By Dick Jerardi
Double Your Money was claimed for $30,000 on Oct. 18, 2024, at Keeneland. Doubling that money would have been a good thing in a claiming world that can be harrowing. Well, after Double Your Money won Saturday’s $224,943 Claiming Crown Jewel at Churchill Downs Saturday for his fifth win (to go along with seven seconds) from 13 starts since the claim, Double Your Money has earned more than 10 times that claiming price – $331,150.
“Besides the race itself, it was a great experience overall, very nice people there, very hospitable, great scenery, great track,” winning trainer and co-owner Ben Dunn, who was making his first visit to Churchill Downs, said. “Got to be there in the morning, watch them train, see my horse in the barn, get to see Brendan Walsh’s barn, Brad Cox, (Ken) McPeek, guys I look up to.”
Dunn, 25, and partner Chris Mancusi have made quite a splash in their nascent horse-owning careers, with four wins, a second, and a third in just six starts. And Dunn, who took over the training of Double Your Money from his mother Felissa Dunn, has now started just six horses as a trainer with five wins and a second, that by 16-1 Double Your Money in the Greenwood Cup on Pennsylvania Derby Day.
Double Your Money has been ridden in his last four starts by Parx regular Melvis Gonzalez. The jockey found himself in a bit of an uncomfortable position in the Jewel when 9-1 Double Your Money (normally on or near the lead) was eighth midway through the 1 1/8-mile race. No matter. Double Your Money emerged from a cavalry charge in the stretch to win by a comfortable 1 1/2 lengths.
“Before I watch my races, I always have an idea of how the race is going to play out in my head,” Dunn said.
The trainer thought speed was good Saturday and told the jockey to go for the lead if he could get there. Coming off two longer races, the horse just didn’t have enough speed to make the top. No matter.
“Before the stretch, he made a really good move to get off the rail,” Dunn said. And once the horse got clear sailing in the stretch, it was over in a blink.
What was it like being in the winner’s circle at Churchill Downs?
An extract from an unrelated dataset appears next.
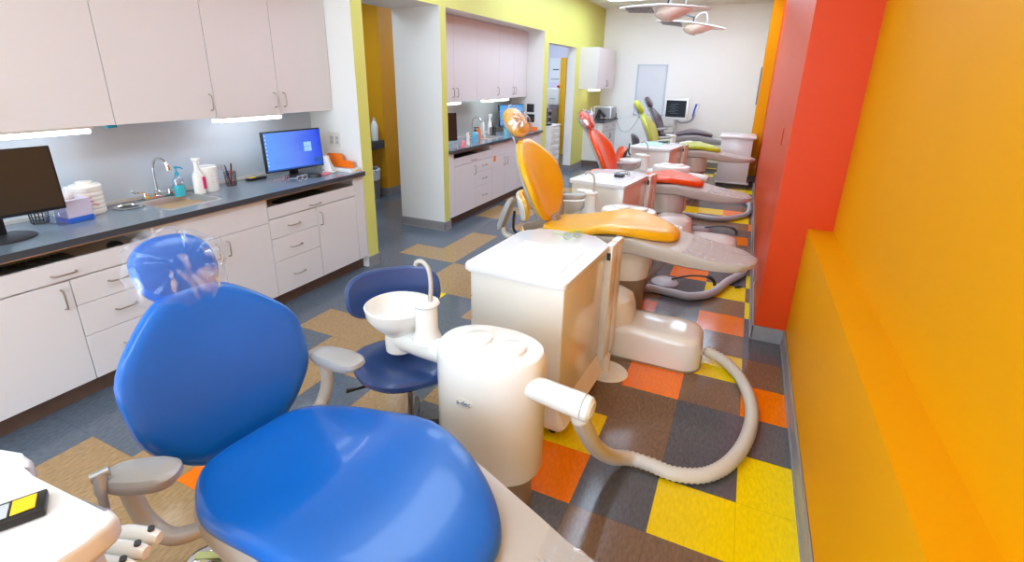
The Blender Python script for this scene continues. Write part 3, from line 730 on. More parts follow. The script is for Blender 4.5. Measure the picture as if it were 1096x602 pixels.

“It’s a surreal experience,” Dunn said. “You ship the horse there and you want to win the race and then you see him cross the wire. We all woke up the next morning and had to pinch ourselves.”
Prior to coming to Parx and the Dunns’ barn, Double Your Money had mostly been running in grass sprints with minimal success. Switched to races on dirt and around two turns, Double Your Money has become a consistent money maker, with the Jewel and its $127,840 first prize for winning a race limited to horses that had run for a claiming price of $35,000 or less in 2024-25, easily the best payday yet.
“We were looking dirt and thinking two turns (after the claim),” Dunn said.
The future? Dunn thinks maybe Grade III stakes and the farther the better. The Greenwood Cup on Pennsylvania Derby Day 2026 is a long-range goal.
Double Your Money was not the only horse with Parx connections to run well on Claiming Crown Day.
Freedom Road, who is stabled at Laurel Park with trainer Ricky Silliman, had a seven-race win streak last year that ended when he was second by a neck in his Claiming Crown race at Churchill. The horse was ridden during that run, which included several stops at Parx, by Parx regular Andrew Wolfsont. Well, this time ridden by the great Irad Ortiz, Jr., Freedom Road lost the CC Iron Horse (for horses that had raced for a claiming price of $8,000 or less) by that same neck after another heroic performance.
Pink Rose, stabled at Parx for trainer Ernesto Padilla-Preciado and owned by JKX Racing, finished third in the CC Glass Slipper (for horses that had run for a claiming price of $12,500 or less in 2024-25).
So, a first, second and third for Parx/Parx adopted horses at Churchill Downs on the day that could best be described as the Breeders’ Cup for claiming horses.